César Augusto Teles, casado com Amelinha e preso junto com ela, no dia 28 de dezembro de 1972, recorda-se do tratamento recebido por parte de Ustra. “Levei choques, palmatórias, tudo amarrado na cadeira do dragão. Tudo determinado pelo Ustra.” Lenira Dantas disse, sobre Ustra: “Ele não participava diretamente, mas entrava para dizer: ‘Pergunta onde está fulano’ ou para deixar um papel com informações a serem obtidas”. Já sobre Carlinhos Metralha, revelou: “Nós nos conhecemos. Toda vez que faziam acareação comigo ele vinha espancando. Não sabia fazer nada sem ser com agressão, com empurrão”.



Confirmação



De acordo com o procurador da República Andrey Borges de Mendonça, “as testemunhas comprovaram o que consta na acusação, que Edgar de Aquino estava sob a responsabilidade dos órgãos de repressão, que esteve no DOI e no Dops sob responsabilidade dos acusados.
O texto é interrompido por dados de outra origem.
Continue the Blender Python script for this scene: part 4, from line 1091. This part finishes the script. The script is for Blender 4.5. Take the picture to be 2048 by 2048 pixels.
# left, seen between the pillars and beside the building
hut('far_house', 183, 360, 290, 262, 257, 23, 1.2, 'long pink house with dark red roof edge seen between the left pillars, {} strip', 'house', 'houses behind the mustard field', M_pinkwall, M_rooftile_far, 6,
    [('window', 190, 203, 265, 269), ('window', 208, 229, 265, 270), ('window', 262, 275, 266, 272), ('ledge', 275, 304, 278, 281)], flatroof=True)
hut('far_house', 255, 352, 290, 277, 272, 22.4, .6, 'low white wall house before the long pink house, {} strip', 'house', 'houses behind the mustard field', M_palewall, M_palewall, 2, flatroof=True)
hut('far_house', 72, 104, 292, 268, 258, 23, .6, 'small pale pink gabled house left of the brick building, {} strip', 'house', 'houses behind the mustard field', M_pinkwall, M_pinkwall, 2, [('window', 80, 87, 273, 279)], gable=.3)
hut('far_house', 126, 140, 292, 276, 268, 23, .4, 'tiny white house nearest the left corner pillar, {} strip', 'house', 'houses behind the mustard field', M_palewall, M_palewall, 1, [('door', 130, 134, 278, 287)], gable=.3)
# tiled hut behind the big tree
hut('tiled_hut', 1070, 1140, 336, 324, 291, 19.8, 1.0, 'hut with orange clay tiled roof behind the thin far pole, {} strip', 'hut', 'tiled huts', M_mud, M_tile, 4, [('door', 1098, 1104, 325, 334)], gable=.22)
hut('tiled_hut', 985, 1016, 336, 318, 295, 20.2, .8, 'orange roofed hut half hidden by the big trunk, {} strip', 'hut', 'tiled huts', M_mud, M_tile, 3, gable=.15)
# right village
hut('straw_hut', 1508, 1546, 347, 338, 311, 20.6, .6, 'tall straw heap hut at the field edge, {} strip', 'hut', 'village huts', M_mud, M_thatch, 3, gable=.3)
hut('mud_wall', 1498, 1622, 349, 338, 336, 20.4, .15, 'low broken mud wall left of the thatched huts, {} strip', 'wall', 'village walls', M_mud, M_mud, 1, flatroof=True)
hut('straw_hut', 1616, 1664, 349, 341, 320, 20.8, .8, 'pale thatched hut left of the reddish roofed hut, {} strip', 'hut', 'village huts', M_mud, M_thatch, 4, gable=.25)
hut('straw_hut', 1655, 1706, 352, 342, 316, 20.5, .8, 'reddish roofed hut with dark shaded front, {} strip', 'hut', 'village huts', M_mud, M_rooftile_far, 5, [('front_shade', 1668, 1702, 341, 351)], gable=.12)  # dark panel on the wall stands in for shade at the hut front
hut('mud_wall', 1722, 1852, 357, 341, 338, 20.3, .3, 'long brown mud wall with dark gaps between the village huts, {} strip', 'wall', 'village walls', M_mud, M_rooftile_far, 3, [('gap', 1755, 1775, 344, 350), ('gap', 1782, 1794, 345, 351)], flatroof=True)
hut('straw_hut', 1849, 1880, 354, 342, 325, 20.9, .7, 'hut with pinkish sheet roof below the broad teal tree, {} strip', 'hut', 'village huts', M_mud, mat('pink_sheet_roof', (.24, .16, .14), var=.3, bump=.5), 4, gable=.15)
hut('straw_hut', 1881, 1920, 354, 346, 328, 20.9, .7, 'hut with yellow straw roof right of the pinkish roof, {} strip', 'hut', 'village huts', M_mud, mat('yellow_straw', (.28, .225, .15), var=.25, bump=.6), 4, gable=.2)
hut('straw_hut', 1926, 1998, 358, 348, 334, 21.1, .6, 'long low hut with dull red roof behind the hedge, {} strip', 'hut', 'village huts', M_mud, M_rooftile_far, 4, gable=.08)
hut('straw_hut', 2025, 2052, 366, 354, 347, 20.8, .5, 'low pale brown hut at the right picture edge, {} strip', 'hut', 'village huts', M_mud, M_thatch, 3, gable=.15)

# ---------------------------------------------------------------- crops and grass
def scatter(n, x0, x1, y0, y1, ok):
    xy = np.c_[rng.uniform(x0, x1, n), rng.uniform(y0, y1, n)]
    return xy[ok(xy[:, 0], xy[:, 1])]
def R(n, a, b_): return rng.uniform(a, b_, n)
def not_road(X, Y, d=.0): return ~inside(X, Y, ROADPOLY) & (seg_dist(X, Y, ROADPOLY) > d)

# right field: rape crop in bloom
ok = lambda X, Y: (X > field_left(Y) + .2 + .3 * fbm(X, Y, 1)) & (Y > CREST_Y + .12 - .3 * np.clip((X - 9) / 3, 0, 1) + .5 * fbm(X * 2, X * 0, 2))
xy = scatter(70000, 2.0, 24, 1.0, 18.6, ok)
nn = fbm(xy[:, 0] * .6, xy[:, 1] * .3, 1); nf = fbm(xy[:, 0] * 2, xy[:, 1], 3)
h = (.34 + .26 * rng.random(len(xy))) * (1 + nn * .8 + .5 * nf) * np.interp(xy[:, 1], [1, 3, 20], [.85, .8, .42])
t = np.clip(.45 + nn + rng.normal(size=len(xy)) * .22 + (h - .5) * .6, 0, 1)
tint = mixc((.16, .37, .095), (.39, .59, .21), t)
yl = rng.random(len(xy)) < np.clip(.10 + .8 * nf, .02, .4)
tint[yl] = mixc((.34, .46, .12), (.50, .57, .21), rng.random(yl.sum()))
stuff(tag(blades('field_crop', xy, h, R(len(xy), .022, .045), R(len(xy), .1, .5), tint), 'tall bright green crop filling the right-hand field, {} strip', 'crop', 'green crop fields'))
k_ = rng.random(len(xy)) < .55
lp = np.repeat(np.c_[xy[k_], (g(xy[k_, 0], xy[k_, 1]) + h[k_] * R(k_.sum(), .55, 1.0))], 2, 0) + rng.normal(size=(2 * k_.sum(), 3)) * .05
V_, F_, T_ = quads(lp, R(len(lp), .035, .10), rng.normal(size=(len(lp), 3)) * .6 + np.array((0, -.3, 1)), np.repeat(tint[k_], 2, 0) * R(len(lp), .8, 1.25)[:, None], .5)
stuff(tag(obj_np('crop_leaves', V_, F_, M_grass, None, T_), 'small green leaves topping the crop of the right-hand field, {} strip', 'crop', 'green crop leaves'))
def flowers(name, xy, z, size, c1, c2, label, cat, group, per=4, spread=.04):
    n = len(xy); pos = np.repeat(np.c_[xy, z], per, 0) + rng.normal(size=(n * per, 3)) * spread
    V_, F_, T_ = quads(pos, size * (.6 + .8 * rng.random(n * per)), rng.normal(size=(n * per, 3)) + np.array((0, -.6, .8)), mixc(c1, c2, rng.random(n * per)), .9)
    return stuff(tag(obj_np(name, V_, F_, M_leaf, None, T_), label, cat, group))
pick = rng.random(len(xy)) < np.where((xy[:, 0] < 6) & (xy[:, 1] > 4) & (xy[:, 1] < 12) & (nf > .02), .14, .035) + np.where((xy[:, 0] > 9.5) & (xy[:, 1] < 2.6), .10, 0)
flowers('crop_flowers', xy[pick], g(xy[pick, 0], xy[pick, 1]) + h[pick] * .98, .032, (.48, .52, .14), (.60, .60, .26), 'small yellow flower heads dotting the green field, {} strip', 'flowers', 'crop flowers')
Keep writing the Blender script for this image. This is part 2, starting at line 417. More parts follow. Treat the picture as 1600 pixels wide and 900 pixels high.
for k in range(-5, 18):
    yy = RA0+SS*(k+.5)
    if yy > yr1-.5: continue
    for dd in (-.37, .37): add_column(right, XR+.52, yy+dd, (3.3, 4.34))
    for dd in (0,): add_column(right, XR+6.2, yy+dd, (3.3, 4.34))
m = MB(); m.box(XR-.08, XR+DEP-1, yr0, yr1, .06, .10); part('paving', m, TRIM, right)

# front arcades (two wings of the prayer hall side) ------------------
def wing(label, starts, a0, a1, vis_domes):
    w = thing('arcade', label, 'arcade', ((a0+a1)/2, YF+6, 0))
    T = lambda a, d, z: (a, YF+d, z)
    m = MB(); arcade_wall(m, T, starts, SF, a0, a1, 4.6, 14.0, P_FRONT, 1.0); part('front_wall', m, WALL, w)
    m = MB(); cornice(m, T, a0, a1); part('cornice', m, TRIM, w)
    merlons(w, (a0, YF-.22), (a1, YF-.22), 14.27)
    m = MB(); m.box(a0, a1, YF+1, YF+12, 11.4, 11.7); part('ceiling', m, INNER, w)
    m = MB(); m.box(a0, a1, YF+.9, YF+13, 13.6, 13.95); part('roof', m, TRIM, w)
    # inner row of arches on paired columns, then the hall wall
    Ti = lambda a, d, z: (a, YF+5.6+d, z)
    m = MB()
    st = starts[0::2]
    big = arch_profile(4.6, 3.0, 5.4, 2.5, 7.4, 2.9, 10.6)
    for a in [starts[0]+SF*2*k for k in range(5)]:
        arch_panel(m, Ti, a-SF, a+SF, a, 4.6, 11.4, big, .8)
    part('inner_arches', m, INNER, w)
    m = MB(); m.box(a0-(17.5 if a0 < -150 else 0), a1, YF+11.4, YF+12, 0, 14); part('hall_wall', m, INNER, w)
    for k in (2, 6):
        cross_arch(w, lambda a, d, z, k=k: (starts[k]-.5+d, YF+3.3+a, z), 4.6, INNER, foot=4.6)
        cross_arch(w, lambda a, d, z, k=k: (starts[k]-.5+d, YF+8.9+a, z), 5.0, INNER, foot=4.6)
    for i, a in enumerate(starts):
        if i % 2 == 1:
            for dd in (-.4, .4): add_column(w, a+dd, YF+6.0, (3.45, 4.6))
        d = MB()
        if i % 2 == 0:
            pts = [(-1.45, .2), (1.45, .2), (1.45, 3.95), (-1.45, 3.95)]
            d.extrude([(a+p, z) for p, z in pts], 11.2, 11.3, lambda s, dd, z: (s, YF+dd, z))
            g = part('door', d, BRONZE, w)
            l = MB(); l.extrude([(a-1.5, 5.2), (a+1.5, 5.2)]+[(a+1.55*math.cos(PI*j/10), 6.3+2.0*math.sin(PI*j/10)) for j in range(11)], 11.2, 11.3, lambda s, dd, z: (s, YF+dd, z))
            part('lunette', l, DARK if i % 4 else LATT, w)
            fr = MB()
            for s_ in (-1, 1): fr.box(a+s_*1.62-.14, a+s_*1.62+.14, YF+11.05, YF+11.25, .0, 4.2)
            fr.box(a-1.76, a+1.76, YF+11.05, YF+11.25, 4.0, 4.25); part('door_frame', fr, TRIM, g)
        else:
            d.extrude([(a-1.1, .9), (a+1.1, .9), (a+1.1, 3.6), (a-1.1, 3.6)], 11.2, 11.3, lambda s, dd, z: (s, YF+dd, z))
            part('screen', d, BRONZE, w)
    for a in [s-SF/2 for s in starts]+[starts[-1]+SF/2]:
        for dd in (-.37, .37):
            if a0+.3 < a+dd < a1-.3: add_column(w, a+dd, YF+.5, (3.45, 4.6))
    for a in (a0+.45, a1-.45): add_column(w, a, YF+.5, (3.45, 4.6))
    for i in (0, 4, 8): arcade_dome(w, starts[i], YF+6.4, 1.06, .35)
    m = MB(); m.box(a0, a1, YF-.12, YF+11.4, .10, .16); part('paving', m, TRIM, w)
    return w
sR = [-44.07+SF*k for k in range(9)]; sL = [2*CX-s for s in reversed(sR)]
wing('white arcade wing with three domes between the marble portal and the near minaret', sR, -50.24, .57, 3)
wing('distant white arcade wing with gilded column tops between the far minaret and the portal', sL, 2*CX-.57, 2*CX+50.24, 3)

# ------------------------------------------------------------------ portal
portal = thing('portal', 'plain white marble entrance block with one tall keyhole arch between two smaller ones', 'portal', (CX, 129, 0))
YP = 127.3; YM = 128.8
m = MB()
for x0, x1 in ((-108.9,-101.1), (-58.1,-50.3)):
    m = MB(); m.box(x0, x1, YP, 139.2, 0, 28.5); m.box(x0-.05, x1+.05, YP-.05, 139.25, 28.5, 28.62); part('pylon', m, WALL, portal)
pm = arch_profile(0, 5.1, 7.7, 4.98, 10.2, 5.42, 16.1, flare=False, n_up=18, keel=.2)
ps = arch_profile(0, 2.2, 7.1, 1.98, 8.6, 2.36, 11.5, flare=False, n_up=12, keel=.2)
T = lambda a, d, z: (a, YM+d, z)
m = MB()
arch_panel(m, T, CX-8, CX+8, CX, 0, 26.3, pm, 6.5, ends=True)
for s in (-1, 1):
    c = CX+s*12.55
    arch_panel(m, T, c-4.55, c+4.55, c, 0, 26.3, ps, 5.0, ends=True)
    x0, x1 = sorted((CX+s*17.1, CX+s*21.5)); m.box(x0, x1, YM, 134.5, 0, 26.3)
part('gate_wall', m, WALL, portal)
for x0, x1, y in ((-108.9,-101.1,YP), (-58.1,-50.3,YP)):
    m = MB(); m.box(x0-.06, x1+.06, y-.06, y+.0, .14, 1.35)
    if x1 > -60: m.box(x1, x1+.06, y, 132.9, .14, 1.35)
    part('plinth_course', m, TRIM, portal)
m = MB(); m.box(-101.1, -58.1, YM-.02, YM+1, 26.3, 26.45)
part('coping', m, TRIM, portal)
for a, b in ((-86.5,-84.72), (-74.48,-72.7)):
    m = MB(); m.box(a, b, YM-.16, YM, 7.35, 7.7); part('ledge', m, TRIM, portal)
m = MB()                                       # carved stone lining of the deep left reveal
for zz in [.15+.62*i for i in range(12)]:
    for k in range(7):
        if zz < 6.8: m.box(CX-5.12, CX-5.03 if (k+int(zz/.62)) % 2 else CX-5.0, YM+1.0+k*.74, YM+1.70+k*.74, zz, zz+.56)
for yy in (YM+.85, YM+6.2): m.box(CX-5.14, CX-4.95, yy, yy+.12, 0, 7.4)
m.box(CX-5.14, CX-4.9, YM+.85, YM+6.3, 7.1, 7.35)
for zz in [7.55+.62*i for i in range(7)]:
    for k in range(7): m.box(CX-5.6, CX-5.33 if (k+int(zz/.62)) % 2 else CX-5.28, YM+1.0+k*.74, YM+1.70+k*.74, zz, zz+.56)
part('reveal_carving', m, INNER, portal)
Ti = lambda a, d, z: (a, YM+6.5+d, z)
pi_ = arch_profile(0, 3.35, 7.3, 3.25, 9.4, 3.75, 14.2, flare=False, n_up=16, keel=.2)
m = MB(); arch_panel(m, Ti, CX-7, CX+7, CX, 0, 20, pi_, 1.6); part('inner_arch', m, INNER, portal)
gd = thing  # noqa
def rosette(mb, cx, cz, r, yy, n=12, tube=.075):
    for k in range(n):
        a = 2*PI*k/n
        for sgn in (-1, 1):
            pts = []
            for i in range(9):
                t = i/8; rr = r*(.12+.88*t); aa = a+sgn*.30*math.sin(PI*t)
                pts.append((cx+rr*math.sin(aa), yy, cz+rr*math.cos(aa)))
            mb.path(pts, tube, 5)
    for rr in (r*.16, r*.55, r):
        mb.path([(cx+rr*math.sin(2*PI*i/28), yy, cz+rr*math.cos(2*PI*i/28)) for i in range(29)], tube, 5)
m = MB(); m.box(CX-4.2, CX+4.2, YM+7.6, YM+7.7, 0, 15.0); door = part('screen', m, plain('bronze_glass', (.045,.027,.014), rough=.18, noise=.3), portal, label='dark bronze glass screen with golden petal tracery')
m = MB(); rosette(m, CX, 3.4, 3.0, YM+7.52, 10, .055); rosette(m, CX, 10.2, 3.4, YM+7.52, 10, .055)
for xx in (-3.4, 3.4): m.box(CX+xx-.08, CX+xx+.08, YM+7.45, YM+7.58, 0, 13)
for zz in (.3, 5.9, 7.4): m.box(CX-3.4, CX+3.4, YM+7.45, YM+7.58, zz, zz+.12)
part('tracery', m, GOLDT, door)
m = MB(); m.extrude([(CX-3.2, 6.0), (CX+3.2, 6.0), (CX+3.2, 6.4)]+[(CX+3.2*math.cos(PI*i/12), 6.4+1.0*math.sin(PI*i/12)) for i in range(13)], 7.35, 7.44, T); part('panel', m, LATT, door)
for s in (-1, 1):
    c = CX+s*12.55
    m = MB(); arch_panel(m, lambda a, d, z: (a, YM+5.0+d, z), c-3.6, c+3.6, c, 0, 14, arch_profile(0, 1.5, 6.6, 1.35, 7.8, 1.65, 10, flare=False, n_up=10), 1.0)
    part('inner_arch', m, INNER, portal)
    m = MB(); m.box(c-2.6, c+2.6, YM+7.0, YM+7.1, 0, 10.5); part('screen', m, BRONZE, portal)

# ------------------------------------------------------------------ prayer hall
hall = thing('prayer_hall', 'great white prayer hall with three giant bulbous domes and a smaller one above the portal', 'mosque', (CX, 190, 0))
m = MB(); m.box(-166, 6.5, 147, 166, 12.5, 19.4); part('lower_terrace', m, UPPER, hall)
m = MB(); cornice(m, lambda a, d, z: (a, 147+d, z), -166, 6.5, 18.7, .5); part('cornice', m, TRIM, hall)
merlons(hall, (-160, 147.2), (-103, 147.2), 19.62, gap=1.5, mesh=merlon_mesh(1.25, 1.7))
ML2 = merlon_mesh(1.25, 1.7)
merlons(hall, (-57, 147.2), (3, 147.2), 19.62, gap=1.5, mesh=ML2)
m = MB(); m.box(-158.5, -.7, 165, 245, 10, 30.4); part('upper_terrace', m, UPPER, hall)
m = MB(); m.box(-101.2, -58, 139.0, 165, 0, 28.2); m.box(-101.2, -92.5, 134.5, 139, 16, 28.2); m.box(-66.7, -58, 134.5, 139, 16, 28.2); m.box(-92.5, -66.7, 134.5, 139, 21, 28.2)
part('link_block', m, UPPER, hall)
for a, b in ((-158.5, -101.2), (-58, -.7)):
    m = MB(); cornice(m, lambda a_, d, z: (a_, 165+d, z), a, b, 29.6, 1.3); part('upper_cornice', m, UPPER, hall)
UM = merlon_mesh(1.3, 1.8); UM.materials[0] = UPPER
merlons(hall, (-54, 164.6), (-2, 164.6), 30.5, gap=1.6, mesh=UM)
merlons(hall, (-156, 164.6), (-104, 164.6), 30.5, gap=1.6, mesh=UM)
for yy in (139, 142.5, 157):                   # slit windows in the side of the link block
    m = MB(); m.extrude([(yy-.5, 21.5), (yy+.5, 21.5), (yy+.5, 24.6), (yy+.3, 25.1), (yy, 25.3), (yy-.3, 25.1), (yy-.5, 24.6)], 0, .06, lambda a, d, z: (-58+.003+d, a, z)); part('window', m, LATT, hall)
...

Elas confirmaram aquilo que já havia sido colhido na fase extra judicial”.



Segundo ele, o que quer se mostrar com a ação “é que essas pessoas não fizeram nenhum bem para a nação. São pessoas que se autoproclamam heróis, que dizem que fizeram bem para a nação. Elas devem ser punidas para que isso nunca mais aconteça. O que fizeram foi instituir o terrorismo de Estado. Se há algum terrorismo, foi do Estado”.



Na visão do MPF, explica o procurador, os desaparecimentos e as torturas de hoje estão ligados a essa política de Estado que veio da ditadura “e que nunca foi realmente renegada. É nisso que reside a importância histórica desse processo”.



Sobre as penas, em caso de condenação, o procurador esclarece que penas assistidas de direito, ou seja, prestações de serviço à comunidade, são possíveis apenas para crimes que não foram cometidos com violência ou grave ameaça. “Mas mais importante que as penas é que eles sejam condenados”, avalia.



Os advogados dos acusados arrolaram, entre outras testemunhas, Paulo Maluf e o vice-presidente do Brasil Michel Temer. As audiências de defesa ocorrerão em 27 de março e 1º e 2 de abril.